こちらも朝の登山時は陰になりよく見えない。
モミジカラマツの残花 御田の池塘
御田の眺めは9月29日とほとんど変化なし。
御田のこの付近は紅葉が奇麗だった。
康ケルンを過ぎ、七つ釜、八合目まで上がると、樹木の紅葉はいよいよ終わり。
康ケルン付近から下側の紅葉を俯瞰
八合目付近、最後の紅葉。
ナナカマドとミヤマセンキュウ ネバリノギランの草紅葉
チョウカイアザミの残り花 康新道の台
今回は祓川ルートの紅葉を見ることが目的なので、山頂には行かない。
ここで引き返してもいいのだが、
折角、八合目まで来たのだから、少し先、康新道のカルデラ断崖まで行くことにした。
カルデラの中の紅葉を覗き込みながら、それをおかずにして昼飯を食べようと思う。
鳥海山本体は雲をかぶったまま。
康新道に紅葉は無かった。
今日の終着点、康新道のカルデラ断崖に到着した。
カルデラ断崖から稲倉岳を望む。
前回(9月29日)と違い、カルデラ対岸の稲倉岳はよく見えるものの、
鳥海山本体にかかる雲の影響でカルデラ内部には暗い影が差している。
そのため期待していたカルデラ内部の紅葉はあまりよく見えなかった。
それよりも今回は風が凄く強い。断崖のへりに立つと吹き飛ばされそうだった。
肝試し。断崖から下を覗く。以前、見たものに較べると赤味が足りないように感じた。
北側の断崖
よって断崖上での昼飯は諦めた。来た道を少し戻り、風の弱い草むらに陣取り、握り飯とした。
祓川まで下山したら鳥海山から雲が取れて来た。
10月18日は寒かった。予想通り、鳥海山には初冠雪。
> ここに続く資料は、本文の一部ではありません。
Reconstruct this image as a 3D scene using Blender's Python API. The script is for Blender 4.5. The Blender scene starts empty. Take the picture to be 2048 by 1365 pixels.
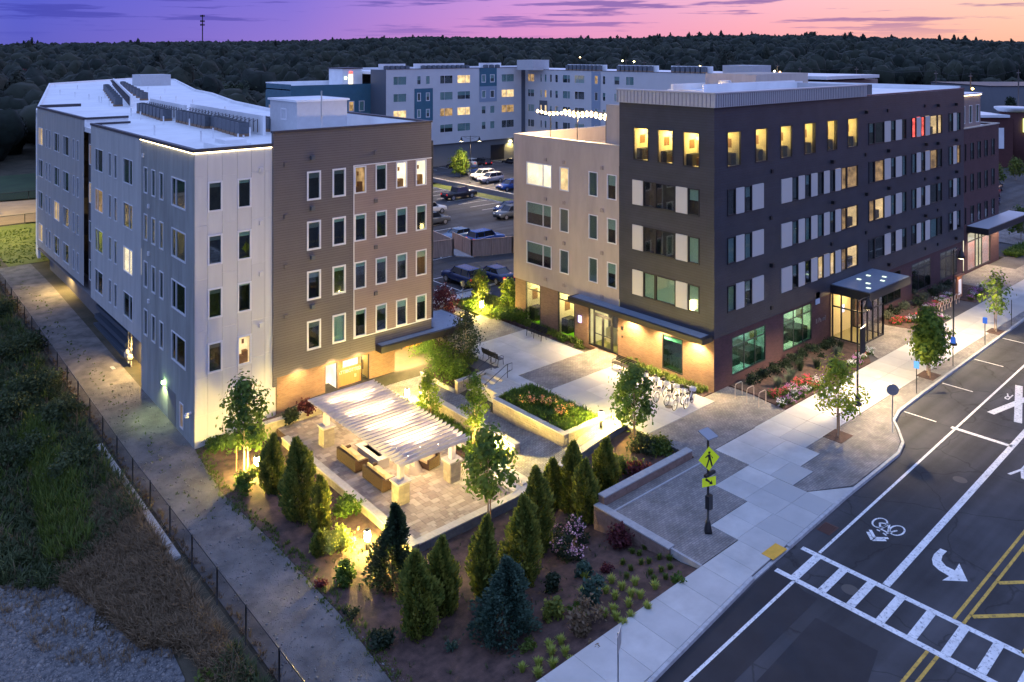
import bpy, bmesh, math, random
import numpy as np
from mathutils import Vector, Matrix
S = bpy.context.scene
COL = S.collection
D = bpy.data
rng = random.Random(7)
NR = np.random.default_rng(11)

# ------------------------------------------------------------------ camera
# X runs along the street, Y away from it; the camera hovers 22 m over the origin.
TH = math.radians(49.15)
cam = D.objects.new('camera', D.cameras.new('camera'))
COL.objects.link(cam)
cam.location = (0, 0, 22)
cam.rotation_euler = (math.radians(90), 0, TH - math.radians(90))
cam.data.sensor_width = 36
cam.data.lens = 1597 / 2048 * 36
cam.data.shift_y = -(682.5 - 107) / 2048
cam.data.clip_end = 9000
cam.data.clip_start = 0.5
S.camera = cam
FW = (math.cos(TH), math.sin(TH)); RT = (math.sin(TH), -math.cos(TH))

# ------------------------------------------------------------------ sky
SUN_AZ = TH - math.radians(44)          # where the sun has just set (right of the view)
W = D.worlds.new('World'); S.world = W; W.use_nodes = True
nt = W.node_tree; nt.nodes.clear()
def N(t, tree=None, **k):
    n = (tree or nt).nodes.new(t)
    for a, b in k.items(): setattr(n, a, b)
    return n
def ln(c): return tuple((v/255/12.92 if v/255 <= .04045 else ((v/255+.055)/1.055)**2.4) for v in c)
L = nt.links.new
tc = N('ShaderNodeTexCoord'); sep = N('ShaderNodeSeparateXYZ'); L(tc.outputs['Generated'], sep.inputs[0])
flat = N('ShaderNodeCombineXYZ'); L(sep.outputs[0], flat.inputs[0]); L(sep.outputs[1], flat.inputs[1])
nrm = N('ShaderNodeVectorMath', operation='NORMALIZE'); L(flat.outputs[0], nrm.inputs[0])
dot = N('ShaderNodeVectorMath', operation='DOT_PRODUCT'); L(nrm.outputs[0], dot.inputs[0])
dot.inputs[1].default_value = (math.cos(SUN_AZ), math.sin(SUN_AZ), 0)
ac = N('ShaderNodeMath', operation='ARCCOSINE'); L(dot.outputs['Value'], ac.inputs[0])
az = N('ShaderNodeMath', operation='DIVIDE'); L(ac.outputs[0], az.inputs[0]); az.inputs[1].default_value = math.pi
def ramp(stops, fac):
    r = N('ShaderNodeValToRGB'); cr = r.color_ramp
    while len(cr.elements) > 1: cr.elements.remove(cr.elements[-1])
    for i, (p, c) in enumerate(stops):
        e = cr.elements[0] if i == 0 else cr.elements.new(p)
        e.position = p; e.color = (*ln(c), 1)
    L(fac, r.inputs[0]); return r
# azimuth from the sunset / 180 deg:   right edge .06, centre .24, left edge .43
hor = ramp([(0, (252, 188, 146)), (.07, (246, 176, 148)), (.15, (246, 158, 162)), (.24, (220, 138, 188)), (.33, (146, 116, 200)), (.42, (92, 92, 186)), (.56, (142, 140, 204)), (.8, (108, 120, 184)), (1, (96, 112, 176))], az.outputs[0])
mid = ramp([(0, (255, 216, 190)), (.07, (250, 206, 186)), (.15, (240, 180, 200)), (.24, (200, 146, 212)), (.33, (124, 110, 208)), (.42, (80, 90, 200)), (.56, (162, 164, 222)), (.8, (124, 142, 208)), (1, (110, 134, 202))], az.outputs[0])
zen = N('ShaderNodeRGB'); zen.outputs[0].default_value = (.46, .65, 1.27, 1)
def mrange(v, a, b, c=0, d=1, smooth=True):
    m = N('ShaderNodeMapRange'); m.interpolation_type = 'SMOOTHSTEP' if smooth else 'LINEAR'
    L(v, m.inputs[0]); m.inputs[1].default_value = a; m.inputs[2].default_value = b
    m.inputs[3].default_value = c; m.inputs[4].default_value = d; return m.outputs[0]
def mix(f, a, b, typ='MIX'):
    m = N('ShaderNodeMix', data_type='RGBA', blend_type=typ)
    if isinstance(f, float): m.inputs[0].default_value = f
    else: L(f, m.inputs[0])
    L(a, m.inputs[6]); L(b, m.inputs[7]); return m.outputs[2]
sky = mix(mrange(sep.outputs[2], 0.0, 0.07, smooth=False), hor.outputs[0], mid.outputs[0])
sky = mix(mrange(sep.outputs[2], .07, .42), sky, zen.outputs[0])
# thin strips of cloud low over the horizon
mp = N('ShaderNodeMapping'); mp.inputs['Scale'].default_value = (5.5, 5.5, 95); L(tc.outputs['Generated'], mp.inputs[0])
no = N('ShaderNodeTexNoise'); no.inputs['Scale'].default_value = 1.15; no.inputs['Detail'].default_value = 6; no.inputs['Roughness'].default_value = .58
L(mp.outputs[0], no.inputs['Vector'])
cl = mrange(no.outputs[0], .53, .62)
hm = mrange(sep.outputs[2], .008, .045)
hm2 = N('ShaderNodeMath', operation='MULTIPLY'); L(cl, hm2.inputs[0]); L(hm, hm2.inputs[1])
hm3 = N('ShaderNodeMath', operation='MULTIPLY'); L(hm2.outputs[0], hm3.inputs[0]); hm3.inputs[1].default_value = .8
cloudc = ramp([(0, (150, 105, 140)), (.15, (120, 90, 160)), (.3, (98, 84, 170)), (.42, (66, 70, 170)), (1, (60, 70, 160))], az.outputs[0])
sky = mix(hm3.outputs[0], sky, cloudc.outputs[0])
nish = N('ShaderNodeTexSky', sky_type='NISHITA'); nish.sun_disc = False
nish.sun_elevation = math.radians(-1); nish.sun_rotation = math.pi/2 - SUN_AZ
add = N('ShaderNodeMix', data_type='RGBA', blend_type='ADD'); add.inputs[0].default_value = .004
L(sky, add.inputs[6]); L(nish.outputs[0], add.inputs[7])
bg = N('ShaderNodeBackground'); L(add.outputs[2], bg.inputs[0]); bg.inputs[1].default_value = 1.0
out = N('ShaderNodeOutputWorld'); L(bg.outputs[0], out.inputs[0])
SKY_BG = bg

sun = D.objects.new('afterglow_sun', D.lights.new('afterglow_sun', 'SUN'))
sun.data.energy = .10; sun.data.angle = math.radians(25); sun.data.color = (1, .62, .55)
sun.rotation_euler = (math.radians(86), 0, SUN_AZ + math.radians(90)); COL.objects.link(sun)

S.view_settings.view_transform = 'Standard'; S.view_settings.look = 'None'
S.view_settings.gamma = 1; S.view_settings.exposure = .17; S.view_settings.use_curve_mapping = False
S.render.engine = 'CYCLES'
S.cycles.max_bounces = 6; S.cycles.transparent_max_bounces = 12; S.cycles.sample_clamp_indirect = 4; S.cycles.sample_clamp_direct = 0
S.cycles.caustics_reflective = False; S.cycles.caustics_refractive = False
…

例年よりは8日遅いとのこと。
翌19日の朝は秋田市の自宅付近からも雪姿の鳥海山が見えた。
いきなり大量の雪が中腹、1000mくらいの高さまで降っていた。
紅葉はかなりのダメージを受けたことだろう。
あまり奇麗とは言えなかったが、一週間前に見ておいてよかったと思う。
以上。
シーズン到来の使者が舞い降りてきた感じがします。
深山を自由に歩く登山者達へのご褒美を持って・・
私にはケーブルに乗らない限り見る事が出来ない景色です。
写真にすると、奇麗なものもありますが、肉眼で見る限り、
今年の北東北の紅葉は総じて色が好くありません。
奥羽山系の高山に関しては、9月下旬の天候不順(気温が高く、雨が多かった)、
鳥海山など日本海側高山は晴天には恵まれましたが、気温が高く推移したため、
いずれも色付きはイマイチのまま終わってしまいました(10月18日以降、大量の降雪に見舞われ、そのまま終わっております)。
今年は高山の紅葉は残念でした。これからの中腹や低山の紅葉に期待するばかりです。